Eski AKP milletvekili ve Yeni Şafak yazarı Mehmet Metiner, bugünkü “Ordunun sivilleşmesi mi, siyasallaşması mı?” başlıklı yazısında orduya siyaset bulaşmaması gerektiğini belirterek "Ordunun sivil otoritenin emrinde olmasını ne kadar savunuyorsam bir o kadar da siyasallaşmasına karşı çıkıyorum" diye yazdı.
1993’te Yeni Zemin dergisinin genel yayın yönetmenliğini yaptığı dönemde ordunun Milli Savunma Bakanlığı’na bağlanmasını ve sivil otoritenin emrinde olması gerektiğini önerdiklerini ve sivilleşme kavramından kasıtlarının, ordunun sivil otoritenin koşulsuz emrinde olmasını savunduklarını yazan Metiner, bu savunduklarının tepkiyle karşılandığını ifade etti.
Asker ve sivil bürokrasinin, sivil otoritenin her anlamda emrinde olması gerektiğini savunan Metiner, demokratik devletten yana olduğunu belirterek “Demokratik devlet, bize göre, ideolojisi olmayan bir devletti. Evet, demokrasi özü itibariyle ideolojisizdir. Vatandaşların ideolojileri olabilir, ama demokratik devletin kendi vatandaşlarına empoze edeceği bir ideolojisi olmaz. Demokratik devlet doğası gereği farklı ideolojileri ve hayat tarzları olan vatandaşlarına eşit mesafede duran bir devlettir. Biz laikliği de bu demokratik temelde tanımlayıp sahiplenmeyi gerekli gören bir anlayışa sahiptik. Laikliği devlet marifetiyle vatandaşlara dayatılacak bir ideoloji veya hayat tarzı olarak gören laikçi anlayışı demokrasiyi boğan ve toplumsal barışı bozan bir zehirli ideoloji olarak tanımlardık” diye yazdı.
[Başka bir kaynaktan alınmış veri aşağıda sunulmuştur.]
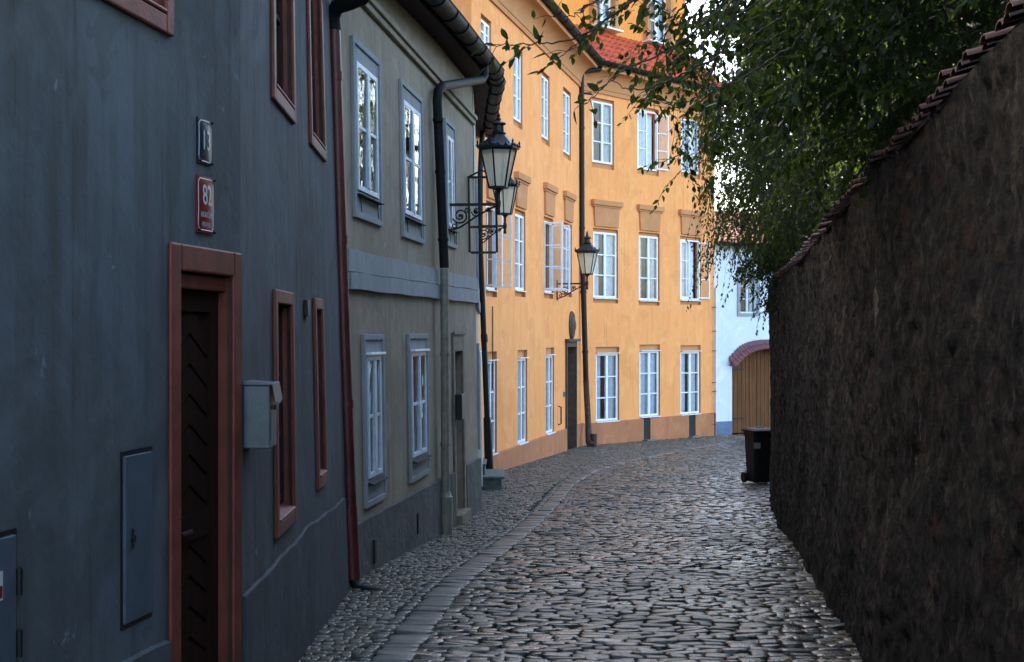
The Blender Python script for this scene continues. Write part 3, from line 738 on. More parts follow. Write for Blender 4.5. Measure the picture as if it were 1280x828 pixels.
# the narrow cream house beyond, under the same bending eave
T0, T1 = (-.589, 22.26), (-.70, 28.4)
FD = Fac(T0, T1, .012); tb = float(ground(25*S))
ch = thing('cream_house', (-2*S, 25.5*S, tb), 'narrow cream house with stone doorsteps, squeezed between the beige and orange-yellow houses', 'house')
d3 = [FD.L*.42, FD.L*.42+1.0, tb+.15, tb+2.2]; w3 = [FD.L*.10, FD.L*.10+.8, tb+1.0, tb+2.4]; w4 = [FD.L*.2, FD.L*.2+.9, EZ+.9*S, EZ+2.6*S]
wm = MB(); wall_sheet(wm, FD, 0, FD.L, tb-1, tb-1, bz, [d3, w3, w4], .15)
body(wm, [FD.pt(0, bz)[:2], (-9*S, 22.6*S), (-9*S, 28.4*S), FD.pt(FD.L, bz)[:2]], tb-1, bz)
wm.build('wall', M['cream'], ch)
mb = MB(); band(mb, FD, [d3[0]-.14, d3[1]+.14, d3[2], d3[3]+.16], .139, 0, .06, .16, 0); mb.build('door_surround', M['white'], ch, bevel=.01)
mb = MB(); mb.box(FD, d3[0], d3[1], d3[2], d3[3], -.14, -.08); mb.build('door', M['darkwood'], ch)
for r in (w3, w4):
    mb = MB(); band(mb, FD, [r[0]-.1, r[1]+.1, r[2]-.1, r[3]+.1], .099, 0, .04); mb.build('window_surround', M['palegrey'], ch, bevel=.006)
    sash(FD, r, -.02, ch, M['bluesash'], 2, 3)
mb = MB(); mb.box(FD, 0.03, FD.L, EZ+.42*S, EZ+.62*S, 0, .05); mb.box(FD, 0.03, FD.L, EZ+.64*S, EZ+.9*S, 0, .035); mb.build('string_course', M['palegrey'], ch, bevel=.01)
yst = 26.2*S; zst = float(ground(yst))
FS = Fac((0, 0), (0, 1), world=True); FS.A = np.array((-.66*S, yst)); FS.n = np.array((1., 0.)); FS.d = np.array((0., 1.))
mb = MB(); mb.box(FS, -.50, .70, zst-.1, zst+.20, .0, .42)
mb.box(FS, -.54, .74, zst+.20, zst+.245, .0, .46)
mb.box(FS, -.30, .55, zst+.2455, zst+.40, -.05, .13); mb.box(FS, -.33, .58, zst+.4005, zst+.44, -.05, .15)
mb.build('doorstep', M['stone'], ch, bevel=.012)

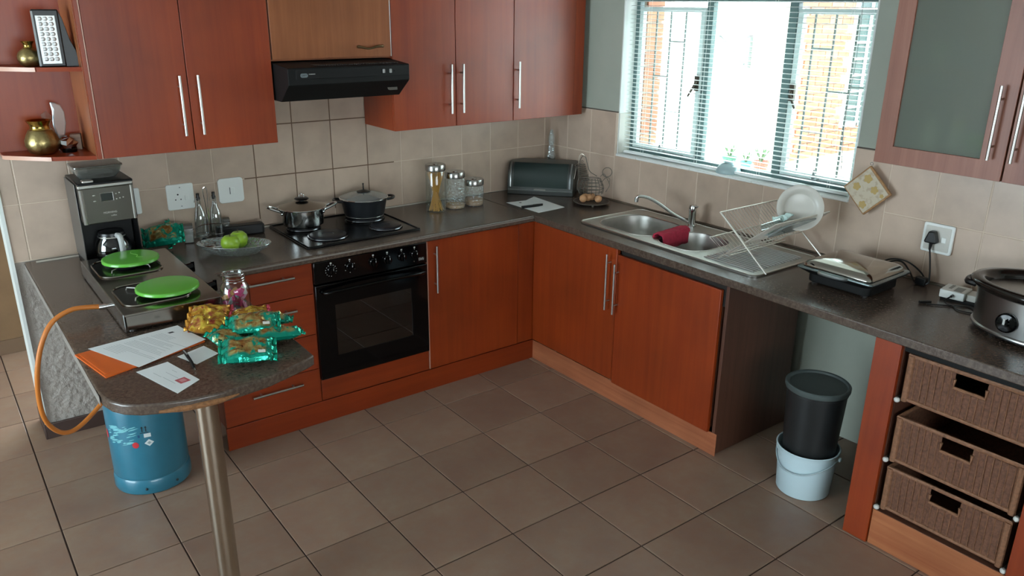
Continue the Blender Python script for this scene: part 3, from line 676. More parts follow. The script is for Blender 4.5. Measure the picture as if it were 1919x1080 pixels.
for (x, y, z, r, h, label, kind) in ((-1.735, -.155, .8805, .102, .090, 'shiny stainless steel saucepan with lid on the rear left hotplate', 's'), (-1.395, -.155, .8805, .120, .095, 'black casserole pot with glass lid on the rear right hotplate', 'b')):
    pt = T('saucepan' if kind == 's' else 'casserole_pot', label, 'pot', (x, y, z), -.3)
    M1 = CHROME if kind == 's' else pm('black_nonstick', '14161a', .42)
    if kind == 's': P('body', G().lathe([(r*.82, 0), (r*.84, .006), (r*.98, .012), (r, .03), (r, h), (r+.004, h+.003), (r-.003, h), (r-.005, .02), (.01, .01)], n=40), pm('polished_pot', 'a8a8a6', .12, 1.0), pt)
    else: P('body', G().lathe([(r*.74, 0), (r*.78, .006), (r*.86, .012), (r, h), (r+.005, h+.003), (r-.003, h), (r*.8, .02), (.01, .01)], n=40), M1, pt)
    if kind == 'b': P('base_ring', G().ring((0, 0, .010), r*.81, .004, 40, 6), STEEL, pt)
    lr = .014 if kind == 's' else .004
    ld = P('lid', G().lathe([(r+lr, h+.004), (r+lr, h+.009), (r*.9, h+.016), (r*.5, h+.030), (.03, h+.036), (0, h+.036)], n=40, cap=False), pm('lid_steel', 'a09a92', .25, 1.0) if kind == 's' else glass('lid_glass', '9fa6a4', .3, .05, dens=.35), pt)
    P('rim', G().ring((0, 0, h+.006), r+lr, .0035, 40, 8), CHROME, ld)
    if kind == 's':
        P('knob', G().lathe([(.012, h+.034), (.010, h+.040), (.030, h+.043), (.036, h+.048), (.03, h+.053), (.008, h+.056), (0, h+.056)], n=24), BLACK, ld)
        P('knob_loop', G().ring((0, 0, h+.060), .012, .002, 20, 6, ax='y'), CHROME, ld)
    else:
        P('knob', G().lathe([(.034, h+.034), (.036, h+.038), (.02, h+.042), (.004, h+.046), (.003, h+.07), (.005, h+.078), (0, h+.08)], n=20), BLACK, ld)
    for sgn in (-1, 1):
        if kind == 's':
            L = [(sgn*(r-.005), -.028, h-.012), (sgn*(r+.035), -.026, h+.004), (sgn*(r+.062), -.012, h+.014), (sgn*(r+.065), 0, h+.015), (sgn*(r+.062), .012, h+.014), (sgn*(r+.035), .026, h+.004), (sgn*(r-.005), .028, h-.012)]
            P('side_handle', G().tube(cmr(L, 4), .0065, 8), CHROME, pt)
            P('rivet', G().ball((sgn*(r-.002), -.02, h-.02), .009, 10, 6), CHROME, pt)
        else:
            L = [(sgn*(r-.005), -.035, h-.006), (sgn*(r+.025), -.032, h-.002), (sgn*(r+.038), 0, h), (sgn*(r+.025), .032, h-.002), (sgn*(r-.005), .035, h-.006)]
            P('side_handle', G().tube(cmr(L, 4), .007, 8), BLACK, pt)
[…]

Demokrasi ve demokratik laikliği savunduğu için “Amerikancı İslamcılık” yapmakla suçlandığını ifade eden Metiner, “şimdi CHP’de siyaset yapan eski bir RP’li/Ak Partili siyasi aktörün şahsıma neler neler dediği ise bahsi diğerdir. Demokrasiyi küfür ve şirk, laikliği de dinsizlik olarak kabul edenlere karşı o dönemde demokrasiyi ve özgürlükçü laiklik anlayışını bu şekilde savunmak mangal gibi bir yürek isterdi” dedi.
Metiner şöyle devam etti:
"Ordunun sivil otoritenin emrinde olmasını ne kadar savunuyorsam bir o kadar da siyasallaşmasına karşı çıkıyorum.
Orduya siyaset zinhar bulaştırılmamalıdır. Siyasi tercihlere veya ideolojik mülahazalara göre değil tamamen ehliyet ve liyakat kriterine göre belirlenmiş bir düzene ihtiyacı vardır ordunun. Ordumuzun FETÖ vb. ihanet odaklarından arındırılması bu anlayışın bir gereğidir elbet.
Orduyu beğenmediği sivil otoriteyi devirmesi gereken bir ideolojik/siyasi silah gücü olarak görenler de, orduyu herhangi bir partinin, siyasetin ve ideolojinin emrine koşulması gereken bir güç olarak tasarımlayanlar da bu ülkeye fana halde kötülük etmiş olurlar.
Orduyu siyaseti bulaştırmamak ne kadar gerekliyse, ordu üzerinden tahrikçi ve tahripkar siyasetlerden kaçınmak da bir o kadar gereklidir.
Ordumuz, milletin ordusudur. Millet ise hepimizden ibarettir."